I think it says that men who practice homosexuality will not inherit the kingdom of God.

The next thing we do is figure out if it’s literal or figurative, and what it means.

I think it’s literal and it means that we are deceived if we believe men who practice homosexuality will inherit the kingdom of God.

My current manuscript deals with homosexuality, which is really terrifying, because I can’t think of a more inflamed wound I could have written about…

and yet, it’s the story I wanted to tell. The one worth telling.

My main character is a kid who believes that the Bible is the inerrant word of God.

But he’s also gay.

Which makes it seem like I’m writing a story about right-winged homophobes versus the gay parade.

I’m not.

And I think that’s one of the problems with the way the world views those scary verses from 1 Corinthians. We read them and think they’re about people condemning people…

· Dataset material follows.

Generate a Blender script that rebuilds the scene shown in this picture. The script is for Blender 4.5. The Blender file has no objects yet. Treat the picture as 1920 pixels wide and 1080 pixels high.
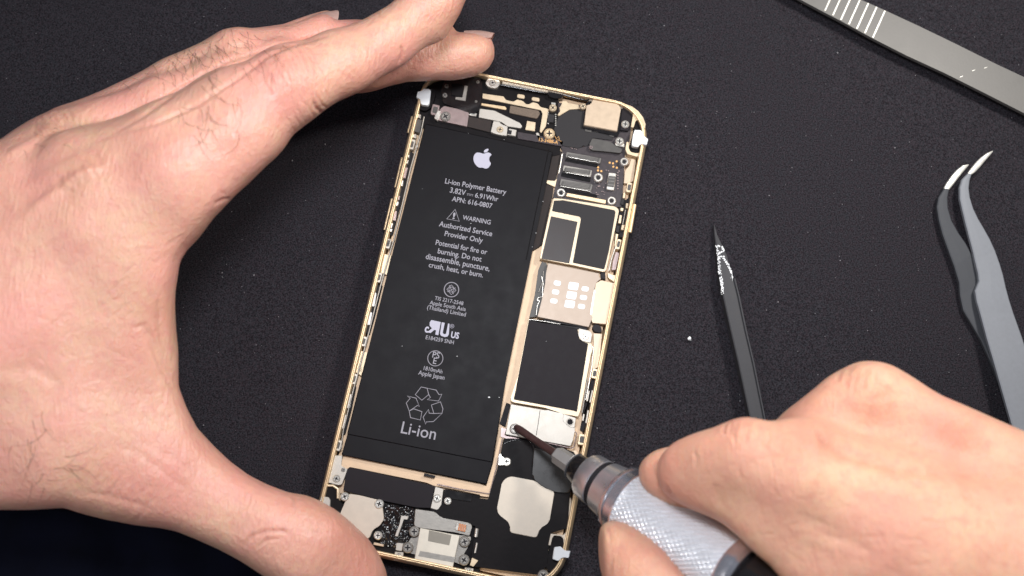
import bpy, bmesh, math, random
import numpy as np
from mathutils import Vector, Matrix, noise
from mathutils.bvhtree import BVHTree
random.seed(7)
S = bpy.context.scene
COL = S.collection
S.unit_settings.system = 'METRIC'; S.unit_settings.scale_length = 0.01     # one unit is one centimetre

# ------------------------------------------------------------------ camera
HF = math.radians(52.0); FPX = 960/math.tan(HF/2)
D, TH, RO = 29.45, 0.2200, -0.0650
CAM = Vector((D*math.sin(TH)*math.sin(RO), -D*math.sin(TH)*math.cos(RO), D*math.cos(TH)))
cz = CAM.normalized(); cx = Vector((0, 1, 0)).cross(cz).normalized(); cy = cz.cross(cx)
cam = bpy.data.cameras.new('camera'); camo = bpy.data.objects.new('camera', cam); COL.objects.link(camo)
camo.matrix_world = Matrix(((cx.x, cy.x, cz.x, CAM.x), (cx.y, cy.y, cz.y, CAM.y), (cx.z, cy.z, cz.z, CAM.z), (0, 0, 0, 1)))
cam.sensor_width = 36; cam.lens = 18/math.tan(HF/2); cam.clip_start = 0.5; cam.clip_end = 400
cam.dof.use_dof = True; cam.dof.focus_distance = D-0.9; cam.dof.aperture_fstop = 0.11
S.camera = camo
# ------------------------------------------------------------------ world, lamps, exposure
W = bpy.data.worlds.new('World'); S.world = W; W.use_nodes = True
bg = W.node_tree.nodes['Background']; bg.inputs[0].default_value = (0.80, 0.86, 1.0, 1); bg.inputs[1].default_value = 0.16
def lamp(name, loc, aim, size, power, col):
    l = bpy.data.lights.new(name, 'AREA'); l.shape = 'DISK'; l.size = size; l.energy = power; l.color = col
    o = bpy.data.objects.new(name, l); COL.objects.link(o); o.location = loc
    o.rotation_euler = (Vector(aim)-Vector(loc)).to_track_quat('-Z', 'Y').to_euler(); return o
lamp('key_lamp', (16.5, 11, 20), (0, 1, 0), 4.0, 5000, (1.0, 0.955, 0.90))
lamp('fill_lamp', (-0.5, 3.0, 26), (-1, 0, 0), 6.0, 4750, (0.93, 0.95, 1.0))
lamp('side_fill', (-17, -9, 21), (-7, -5, 1), 9.0, 1150, (1.0, 0.96, 0.93))  # unseen soft fill, added to brighten the palm from the lower left
S.view_settings.view_transform = 'Standard'; S.view_settings.look = 'None'
S.view_settings.exposure = 0.0; S.view_settings.gamma = 1.0; S.view_settings.use_curve_mapping = False

# ------------------------------------------------------------------ helpers
def P(px, py, z):
    d = cx*((px-960)/FPX) + cy*((540-py)/FPX) - cz
    t = (z-CAM.z)/d.z
    return CAM + d*t
def scl(z):                                   # cm per photo pixel at a height
    return (CAM.z-z)/math.cos(TH)/FPX
def project(V):
    V = V-np.array(CAM); X = V@np.array(cx); Y = V@np.array(cy); Z = -(V@np.array(cz))
    return 960+FPX*X/Z, 540-FPX*Y/Z, Z
def tag(o, label=None, cat=None, group=None, kind=None):
    if label: o['label'] = label
    if cat: o['category'] = cat
    if group: o['group'] = group
    if kind: o['kind'] = kind
    return o
ORG = Vector((0, 0, 0))
def thing(name, loc, label, cat):
    global ORG
    o = bpy.data.objects.new(name, None); COL.objects.link(o); o.location = loc; o.empty_display_size = 0.5
    ORG = Vector(loc); return tag(o, label, cat)
def link_mesh(name, me, mat, parent=None, smooth=False):
    if mat:
        me.materials.clear(); me.materials.append(mat)
    if parent:
        me.transform(Matrix.Translation(-ORG))
    o = bpy.data.objects.new(name, me); COL.objects.link(o)
    if parent: o.parent = parent
    if smooth:
        for p in me.polygons: p.use_smooth = True
    return o
def fillet(pts, r):
    n = len(pts); out = []
    for i in range(n):
        p = np.array(pts[i], float); a = np.array(pts[i-1], float); b = np.array(pts[(i+1) % n], float)
        la = np.linalg.norm(a-p); lb = np.linalg.norm(b-p)
        if la < 1e-6 or lb < 1e-6: continue
        q = min(r, la*.45, lb*.45); s = p+(a-p)/la*q; e = p+(b-p)/lb*q
        for t in (0, .33, .67, 1): out.append(tuple((1-t)**2*s+2*t*(1-t)*p+t*t*e))
    return out
def prism_bm(bm, pts, z1, z0, bev=0.012):
    """pts: photo pixels of the top outline at height z1"""
    vs = [P(x, y, z1) for x, y in pts]
    a = sum(vs[i].x*vs[(i+1) % len(vs)].y-vs[(i+1) % len(vs)].x*vs[i].y for i in range(len(vs)))
    if a < 0: vs.reverse()
    top = [bm.verts.new(v) for v in vs]; bot = [bm.verts.new((v.x, v.y, z0)) for v in vs]
    f = bm.faces.new(top); n = len(vs)
    for i in range(n): bm.faces.new((top[i], bot[i], bot[(i+1) % n], top[(i+1) % n]))
    bm.faces.new(list(reversed(bot)))
    if bev > 0: bmesh.ops.bevel(bm, geom=list(f.edges), offset=bev, segments=1, affect='EDGES', clamp_overlap=True)
def px(reg, pts):
    x0, y0, s = reg
    return [(x0+x/s, y0+y/s) for x, y in pts]
def prism(name, reg, pts, z1, z0, mat, parent, r=2.0, bev=0.012):
    bm = bmesh.new(); q = px(reg, pts) if reg else pts
    if r > 0: q = fillet(q, r)
    prism_bm(bm, q, z1, z0, bev)
    me = bpy.data.meshes.new(name); bm.to_mesh(me); bm.free()
    return link_mesh(name, me, mat, parent)
def prisms(name, reg, plist, z1, z0, mat, parent, r=1.2, bev=0.008):
    return [prism(name, reg, q, z1, z0, mat, parent, r, bev) for q in plist]
def prisms_joined(name, reg, plist, z1, z0, mat, parent, r=1.2, bev=0.008):
    bm = bmesh.new()
    for pts in plist:
        q = px(reg, pts) if reg else pts
        prism_bm(bm, fillet(q, r) if r > 0 else q, z1, z0, bev)
    me = bpy.data.meshes.new(name); bm.to_mesh(me); bm.free()
    return link_mesh(name, me, mat, parent)
def curve_mesh(paths, rad, zflat=1.0, res=1, cyclic=False, radii=None):
    cu = bpy.data.curves.new('tmp', 'CURVE'); cu.dimensions = '3D'; cu.bevel_depth = rad; cu.bevel_resolution = res
    cu.use_fill_caps = True
    for k, pa in enumerate(paths):
        sp = cu.splines.new('POLY'); sp.points.add(len(pa)-1)
        for i, v in enumerate(pa):
            sp.points[i].co = (v[0], v[1], v[2]*(1/zflat), 1)
            if radii: sp.points[i].radius = radii[k][i] if isinstance(radii[0], (list, tuple)) else radii[i]
        sp.use_cyclic_u = cyclic
    ob = bpy.data.objects.new('tmp', cu); COL.objects.link(ob)
    me = bpy.data.meshes.new_from_object(ob); bpy.data.objects.remove(ob); bpy.data.curves.remove(cu)
    if zflat != 1.0: me.transform(Matrix.Diagonal((1, 1, zflat, 1)))
    return me
def tube(name, reg, pts, z, rad, mat, parent, zs=None, cyclic=False):
    q = px(reg, pts) if reg else pts
    pa = [P(x, y, zs[i] if zs else z) for i, (x, y) in enumerate(q)]
    return link_mesh(name, curve_mesh([pa], rad, res=2, cyclic=cyclic), mat, parent, True)
def merge(meshes):
    bm = bmesh.new()
    for m in meshes: bm.from_mesh(m)
    me = bpy.data.meshes.new('m'); bm.to_mesh(me); bm.free()
    for m in meshes: bpy.data.meshes.remove(m)
    return me
def disc_bm(bm, c, r, z1, z0, seg=20, bev=0.012, hole=0.0):
    rings = [(r, z0), (r, z1-bev), (r-bev, z1)]
    if hole > 0: rings += [(hole+bev, z1), (hole, z1-bev), (hole, z0)]
    R = [[bm.verts.new((c[0]+q*math.cos(2*math.pi*i/seg), c[1]+q*math.sin(2*math.pi*i/seg), z)) for i in range(seg)] for q, z in rings]
    for a, b in zip(R, R[1:]):
        for i in range(seg): bm.faces.new((a[i], a[(i+1) % seg], b[(i+1) % seg], b[i]))
    if hole == 0: bm.faces.new(R[-1])
    return R

# ------------------------------------------------------------------ materials
def nodes(m): return m.node_tree.nodes, m.node_tree.links
def mat(name, col, rough=0.5, metal=0.0, spec=0.5, vary=0.08, bump=0.0, bscale=30.0, nscale=6.0, coat=0.0):
    m = bpy.data.materials.new(name); m.use_nodes = True; N, Lk = nodes(m); b = N['Principled BSDF']
    b.inputs['Roughness'].default_value = rough; b.inputs['Metallic'].default_value = metal
    b.inputs['Specular IOR Level'].default_value = spec; b.inputs['Coat Weight'].default_value = coat
    tc = N.new('ShaderNodeTexCoord'); nz = N.new('ShaderNodeTexNoise'); nz.inputs['Scale'].default_value = nscale; nz.inputs['Detail'].default_value = 5
    Lk.new(tc.outputs['Object'], nz.inputs['Vector'])
    mx = N.new('ShaderNodeMix'); mx.data_type = 'RGBA'
    mx.inputs[6].default_value = [c*(1-vary*1.6) for c in col]+[1]; mx.inputs[7].default_value = [min(1, c*(1+vary*1.6)) for c in col]+[1]
    Lk.new(nz.outputs['Fac'], mx.inputs[0]); Lk.new(mx.outputs[2], b.inputs['Base Color'])
    mr = N.new('ShaderNodeMapRange'); mr.inputs[3].default_value = max(0.02, rough-0.08); mr.inputs[4].default_value = min(1, rough+0.10)
    Lk.new(nz.outputs['Fac'], mr.inputs[0]); Lk.new(mr.outputs[0], b.inputs['Roughness'])
    if bump > 0:
        n2 = N.new('ShaderNodeTexNoise'); n2.inputs['Scale'].default_value = bscale; n2.inputs['Detail'].default_value = 3
        Lk.new(tc.outputs['Object'], n2.inputs['Vector'])
        bp = N.new('ShaderNodeBump'); bp.inputs['Strength'].default_value = 1; bp.inputs['Distance'].default_value = bump
        Lk.new(n2.outputs['Fac'], bp.inputs['Height']); Lk.new(bp.outputs[0], b.inputs['Normal'])
    return m
M = {}
M['gold'] = mat('gold anodised aluminium', (0.84, 0.63, 0.39), 0.38, 0.6, bump=0.002)
M['gold_floor'] = mat('matte gold back plate', (0.66, 0.48, 0.32), 0.5, 0.3, vary=0.1, bump=0.002)
M['cream'] = mat('pale gold shield metal', (0.72, 0.58, 0.40), 0.40, 0.5, bump=0.001)
M['silver'] = mat('bright nickel', (0.80, 0.77, 0.70), 0.30, 0.8, vary=0.12, bump=0.003, bscale=12)
M['plate'] = mat('satin silver plate', (0.53, 0.495, 0.44), 0.45, 0.4, vary=0.05, bump=0.0012, bscale=60)
M['beige'] = mat('beige metal plate', (0.60, 0.53, 0.44), 0.5, 0.35, vary=0.08, bump=0.001, bscale=60)
M['tan'] = mat('tan tray metal', (0.41, 0.33, 0.265), 0.48, 0.35, vary=0.08, bump=0.001, bscale=50)
M['peach'] = mat('pale peach can', (0.60, 0.47, 0.34), 0.42, 0.35, vary=0.05, bump=0.001, bscale=60)
M['mauve'] = mat('mauve grey metal', (0.36, 0.28, 0.27), 0.35, 0.6)
M['greymetal'] = mat('dull grey metal', (0.33, 0.31, 0.28), 0.4, 0.7, bump=0.002)
M['white'] = mat('white plastic clip', (0.83, 0.85, 0.86), 0.4, 0.0, vary=0.02)
M['black'] = mat('black flex film', (0.0065, 0.005, 0.0058), 0.5, spec=.13, vary=0.3, bump=0.003, bscale=8)
M['gloss'] = mat('glossy black plastic', (0.012, 0.011, 0.012), 0.13, vary=0.2, spec=0.6)
M['brown'] = mat('dark brown foam', (0.028, 0.020, 0.018), 0.8, vary=0.3)
M['pin'] = mat('dull connector contacts', (0.16, 0.15, 0.14), 0.45, 0.5)
M['fuzz'] = mat('grey brown pad', (0.17, 0.13, 0.10), 0.95, vary=0.35, nscale=40)
M['sheet'] = mat('graphite sheet', (0.028, 0.026, 0.028), 0.6, spec=.25, vary=0.12, bump=0.001)
M['sheet2'] = mat('dark graphite sheet', (0.017, 0.014, 0.017), 0.55, spec=.15, vary=0.15, bump=0.001)
M['chip'] = mat('dark grey connector plastic', (0.07, 0.065, 0.06), 0.5, vary=0.25)
M['pcb'] = mat('dark purple brown board', (0.030, 0.020, 0.024), 0.4, vary=0.35, nscale=12)
M['copper'] = mat('copper winding', (0.62, 0.24, 0.10), 0.35, 0.8)
M['orange'] = mat('orange gold print', (0.75, 0.42, 0.15), 0.5, 0.2)
M['hole'] = mat('dark recess', (0.006, 0.005, 0.008), 0.7)
M['battery'] = mat('black battery wrap', (0.0062, 0.0054, 0.0070), 0.5, vary=0.15, spec=0.15, bump=0.004, bscale=1.6, nscale=2.5)
M['print'] = mat('pale grey print', (0.34, 0.33, 0.37), 0.6, vary=0.05)
M['printw'] = mat('bright grey print', (0.50, 0.49, 0.58), 0.6, vary=0.04)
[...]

and of course there is some of that. I can’t think of any way people try to justify themselves that doesn’t involve a comparison and judgment of others… and homosexuals are a common target.

Yet, the thing I’m up against right now, isn’t a need to feel better about myself by saying that the unrighteous will not inherit the kingdom of God. And I don’t think Paul wrote those verses out of self-justification – seeing as a ton of his writing is about salvation from grace alone.

The thing I’m up against and the thing my character is up against, and the thing we’re all up against

is whether our belief that the Bible is the inerrant word of God is stronger than any sense of self living within.

My sense of self and my character’s and everyone’s eventually comes into conflict with God, because His ways are not our ways nor are His thoughts our thoughts.

For me, the only time this has ever mattered very much is when I had to admit that the Bible says there are certain vessels made for destruction.

I can’t think of a single thing that’s more offensive than that.

But I still believe it’s true.

Because I had to choose between my belief that the Bible is the inerrant word of God and my sense of self.

I had to face Romans 9

I will have mercy on whom I will have mercy and I will have compassion on whom I have compassion. So then it depends not on human will or exertion, but on God who has mercy…

Why does he still find fault? For who can resist his will?

But who are you, O man, to answer back to God? Will what is molded say to its molder, “Why have you made me like this?” Has the potter no right over the clay, to make out of the same lump one vessel for honorable use and another for dishonorable use? What if God, desiring to show his wrath and to make known his power, has endured with much patience vessels of wrath prepared for destruction…

I think that means God makes some people for destruction. I think it means a ton of other things too, but in their most basic message, I think those verses say that God creates some of us to be destroyed, and that He does no wrong in that.

If I’m honest, I’m not always okay with it saying that.

I talk to myself about predestination and freewill being a paradox.

I talk to myself about mercy and justice existing simultaneously.

But that’s not always enough.

Sometimes, I have to rely on my belief that the Bible is the inerrant word of God, and I have to deny myself.

Because I refuse to deny what the Bible says.

For Weston (he’s my main character), he has to admit that the Bible says men who practice homosexuality will not inherit the kingdom of God.

And I wish I had the capability of writing a blog post right now that explains why it says that and how it’s okay.

But I don’t.

I’m not knowledgeable or wise enough for that.

All I’ve got is my hatred of falsehood, and it would be incredibly false of me to pretend that it says something other than what it says, regardless of all the affection I hold for vessels that very well may be made for destruction and for the Westons of this world.

I do harbor great affection for them; it just isn’t greater than my affection for my Creator.